À porta do restaurante, deparei-me com uma discussão entre um controlador de estacionamento e um arrumador, ambos muito solenes no exercício das suas funções, à volta de um carro com proprietário ausente. Desde que a Câmara do Porto concessionou o estacionamento a uma empresa privada, as ruas encheram-se de homens e mulheres apetrechados de coletes fluorescentes e com a identificação garrafal, nas costas: CONTROLADOR DE ESTACIONAMENTO. Os arrumadores não desapareceram, antes procuraram adaptar-se aos novos “partners”, como se diz em empreendedorês. Mas o arrumador, pelo menos este, o da discussão, possui por vezes um vínculo tácito com os seus clientes e rapidamente se solidariza com eles contra a figura do controlador. A discussão era toda cheia de salamaleques, porque o arrumador é um moço que está limpo há anos, e tem orgulho em trabalhar só com doutores e engenheiros. Era “o indivíduo” para cá, “a viatura” para lá, “o tiquê de estacionamento” para acolá, com o controlador muito imbuído do seu papel institucional e o arrumador inflado de uma dignidade que não dependia de coletes. Tive pena de não poder almoçar lá fora só para poder acompanhar a discussão. Mas não tinha tempo a perder e era dia de tripas. Já no restaurante, cruzei-me com um velhinho, de saída, mas que logo voltou atrás porque lhe faltava o chapéu.
O empregado, num equilíbrio delicado de travessas, pratos e copos, quis saber que se passava.
– Perdeu o chapéu? Mas era daqueles de enfiar todo na cabeça?
– Não, era um bonezinho.
Lá foi pousar a pratalhada para se pôr à procura. Na mesa ao lado daquela em que o velhinho tinha almoçado estava uma senhora, sozinha. O empregado aproximou-se da mesa, levantou a toalha para espreitar a ver se o boné estava caído, enquanto a avisava:
– Desculpe lá eu fazer isto, mas como não tem mini-saia….
Agachou-se aos pés dela. A senhora, imperturbável, mal levantou os olhos da sopa.
Noutra mesa, mais ao lado, já toda a gente procurava o boné que nem tinha passado por ali, mas nunca se sabe.
– De que cor é?
– É escurinho – respondeu o velhinho com decoro, como se dizer “preto” fosse demasiado brusco para aqueles senhores e senhoras tão solícitos.
E até eu, que tinha acabado de sentar-me, me juntei à busca. Levantaram-se as saias brancas às mesas e nada de boné.

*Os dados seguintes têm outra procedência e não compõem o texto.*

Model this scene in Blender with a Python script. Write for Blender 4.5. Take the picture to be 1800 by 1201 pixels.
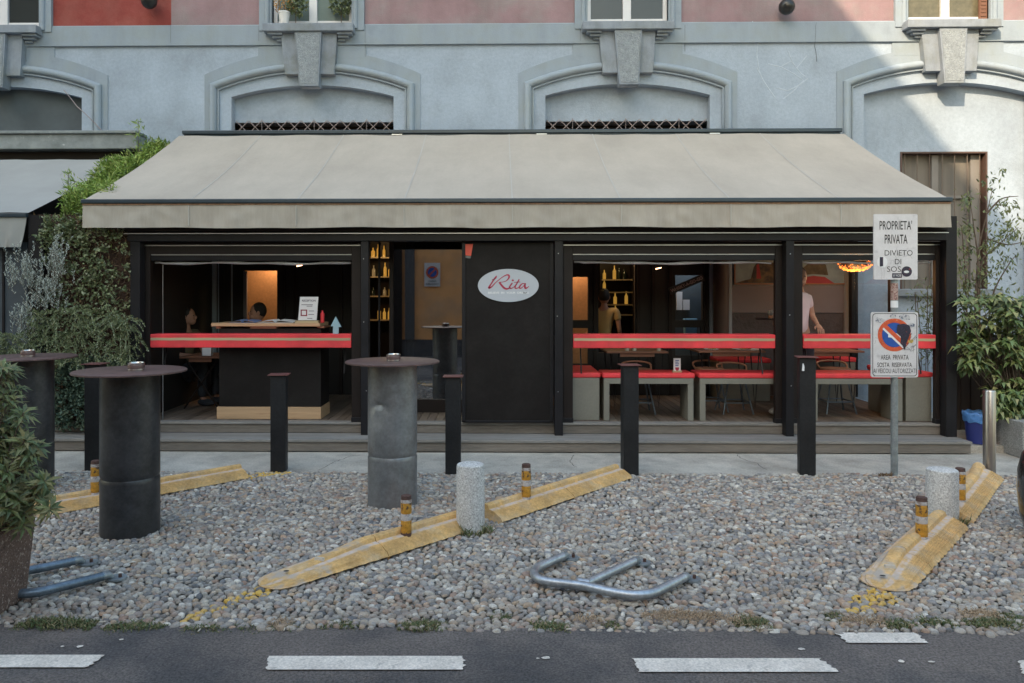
import bpy, bmesh, math, random
from mathutils import Vector, Matrix
random.seed(7)
R = math.radians
for o in list(bpy.data.objects): bpy.data.objects.remove(o, do_unlink=True)
S = bpy.context.scene
COL = S.collection

# ------------------------------------------------------------------ camera
F, CX, CY, EYE, PSI = 1340.0, 852.6, 513.0, 1.637, R(1.0)
cam = bpy.data.cameras.new('camera'); camo = bpy.data.objects.new('camera', cam); COL.objects.link(camo)
camo.location = (0, 0, EYE); camo.rotation_euler = (R(90), 0, PSI)
cam.sensor_width = 36; cam.lens = F/1800*36
cam.shift_x = (900-CX)/1800; cam.shift_y = (CY-600.5)/1800
cam.clip_start = 0.05; cam.clip_end = 500
S.camera = camo
# ------------------------------------------------------------------ world, sun, exposure
SUN = Vector((0.6, 1.0, -0.75)).normalized()
w = bpy.data.worlds.new('World'); S.world = w; w.use_nodes = True
nt = w.node_tree; bg = nt.nodes['Background']
sky = nt.nodes.new('ShaderNodeTexSky'); sky.sky_type = 'NISHITA'; sky.sun_disc = False
sky.sun_elevation = math.asin(-SUN.z)
sky.sun_rotation = math.atan2(-SUN.x, -SUN.y)
sky.dust_density = 3.0; sky.ozone_density = 3.4; sky.air_density = 2.3
nt.links.new(sky.outputs[0], bg.inputs[0]); bg.inputs[1].default_value = 0.15
sl = bpy.data.lights.new('sun', 'SUN'); sl.energy = 2.6; sl.angle = R(0.25); sl.color = (1.0, 0.77, 0.52)
slo = bpy.data.objects.new('sun', sl); COL.objects.link(slo)
slo.rotation_euler = SUN.to_track_quat('-Z', 'Y').to_euler()
S.view_settings.view_transform = 'Standard'; S.view_settings.look = 'None'
S.view_settings.exposure = 1.34; S.view_settings.gamma = 1
S.render.resolution_x = 1024; S.render.resolution_y = 683

# ------------------------------------------------------------------ measuring helpers
c_, s_ = math.cos(PSI), math.sin(PSI)
def at(x, y, Y):
    t = (x-CX)/F
    X = Y*(t*c_-s_)/(c_+t*s_); D = Y*c_-X*s_
    return Vector((X, Y, EYE-(y-CY)*D/F))
def gd(x, y, z=0.0):
    D = F*(EYE-z)/(y-CY); Xc = (x-CX)/F*D
    return Vector((Xc*c_-D*s_, Xc*s_+D*c_, z))
def ax(x, Y): return at(x, 500, Y).x
def az(y, Y, x=900): return at(x, y, Y).z

# ------------------------------------------------------------------ materials
MATS = {}
def node(nt, t, **k):
    n = nt.nodes.new(t)
    for a, b in k.items(): setattr(n, a, b)
    return n
def mat(name, col, rough=0.6, metal=0.0, var=0.12, vscale=3.0, bump=0.0, bscale=40.0, col2=None, c2scale=1.2, c2lo=.45, c2hi=.62,
        island=None, stretch=None, spec=None, emit=None, estr=0, alpha=None, trans=0, coat=0, fine=0.0, fscale=120, streak=0.0, sscale=(7, 1, .35)):
    if name in MATS: return MATS[name]
    m = bpy.data.materials.new(name); m.use_nodes = True; nt = m.node_tree; L = nt.links
    p = nt.nodes['Principled BSDF']
    p.inputs['Roughness'].default_value = rough; p.inputs['Metallic'].default_value = metal
    if spec is not None: p.inputs['Specular IOR Level'].default_value = spec
    if coat: p.inputs['Coat Weight'].default_value = coat
    if trans: p.inputs['Transmission Weight'].default_value = trans
    if emit: p.inputs['Emission Color'].default_value = (*emit, 1); p.inputs['Emission Strength'].default_value = estr
    tc = node(nt, 'ShaderNodeTexCoord'); src = tc.outputs['Object']
    if stretch:
        mp = node(nt, 'ShaderNodeMapping'); mp.inputs['Scale'].default_value = stretch
        L.new(src, mp.inputs[0]); src = mp.outputs[0]
    def noise(sc, det=6, ro=.6):
        n = node(nt, 'ShaderNodeTexNoise'); n.inputs['Scale'].default_value = sc; n.inputs['Detail'].default_value = det
        n.inputs['Roughness'].default_value = ro; L.new(src, n.inputs['Vector']); return n.outputs[0]
    def mix(fac, a, b, mode='MIX'):
        n = node(nt, 'ShaderNodeMix', data_type='RGBA', blend_type=mode)
        if isinstance(fac, float): n.inputs[0].default_value = fac
        else: L.new(fac, n.inputs[0])
        for v, i in ((a, 6), (b, 7)):
            if isinstance(v, tuple): n.inputs[i].default_value = (*v[:3], 1)
            else: L.new(v, n.inputs[i])
        return n.outputs[2]
    def ramp(fac, stops):
        r = node(nt, 'ShaderNodeValToRGB'); e = r.color_ramp.elements
        while len(e) < len(stops): e.new(.5)
        for k, (pos, c) in enumerate(stops):
            e[k].position = pos; e[k].color = (*c, 1)
        L.new(fac, r.inputs[0]); return r.outputs[0]
    cur = tuple(col)
    if island:
        g = node(nt, 'ShaderNodeNewGeometry')
        st = [(i/max(1, len(island)-1), c) for i, c in enumerate(island)]
        cur = ramp(g.outputs['Random Per Island'], st)
    if col2:
        f = ramp(noise(c2scale, 8, .65), [(c2lo, (0, 0, 0)), (c2hi, (1, 1, 1))])
        cur = mix(f, cur, tuple(col2))
    if var:
        f = ramp(noise(vscale, 7, .62), [(.3, (1-var,)*3), (.7, (1+var*0.6,)*3)])
        cur = mix(1.0, cur, f, 'MULTIPLY')
    if fine:
        f = ramp(noise(fscale, 3, .7), [(.35, (1-fine,)*3), (.65, (1+fine,)*3)])
        cur = mix(1.0, cur, f, 'MULTIPLY')
    if streak:
        mp2 = node(nt, 'ShaderNodeMapping'); mp2.inputs['Scale'].default_value = sscale; L.new(tc.outputs['Object'], mp2.inputs[0])
        n2 = node(nt, 'ShaderNodeTexNoise'); n2.inputs['Scale'].default_value = 1.0; n2.inputs['Detail'].default_value = 7; n2.inputs['Roughness'].default_value = .7
        L.new(mp2.outputs[0], n2.inputs['Vector'])
        cur = mix(1.0, cur, ramp(n2.outputs[0], [(.34, (1-streak,)*3), (.56, (1, 1, 1))]), 'MULTIPLY')
    if isinstance(cur, tuple): p.inputs['Base Color'].default_value = (*cur, 1)
    else: L.new(cur, p.inputs['Base Color'])
    if bump:
        b = node(nt, 'ShaderNodeBump'); b.inputs['Strength'].default_value = min(1, bump); b.inputs['Distance'].default_value = .01*max(1, bump)
        L.new(noise(bscale, 5, .6), b.inputs['Height']); L.new(b.outputs[0], p.inputs['Normal'])
    MATS[name] = m
    return m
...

Até que o velhinho se aproximou do empregado para poder dizer-lhe com voz envergonhada que se calhar tinha deixado o boné no móvel da entrada de casa, que a bem dizer não se lembrava de sair com ele para a rua, e que desculpássemos a trabalheira.
Foi em paz, abençoado por todos os comensais. Vieram as tripas e não se falou mais no assunto.
Já no café final dei por mim a pensar, e é um pensamento a que volto muitas vezes, que só espero que a modernidade (e venha ela!) nunca dê cabo disto.
Que ternura… Lindo…
Obrigada.
Que BOM ainda valer a pena presenciando esta , AINDA, maravilhosa realidade.
Precisamente.
Bonito texto, real e de excelente escrita.
Depois e sempre, há o “Homem que confundiu a Mulher com um chapéu” – Oliver Sacks.
Um mestre a fazer-nos rir com o pungente.
Os arrumadores vão ter de alcançar um superior grau de confiança dos clientes: os talões das máquinas colocados no exterior do automóvel não evitam a multa!
Confio bastante na capacidade de adaptação deles. Ainda sou do tempo em que o Rui Rio jurava acabar com todos.
Excelente texto, muito bem escrito e cheio de suspense.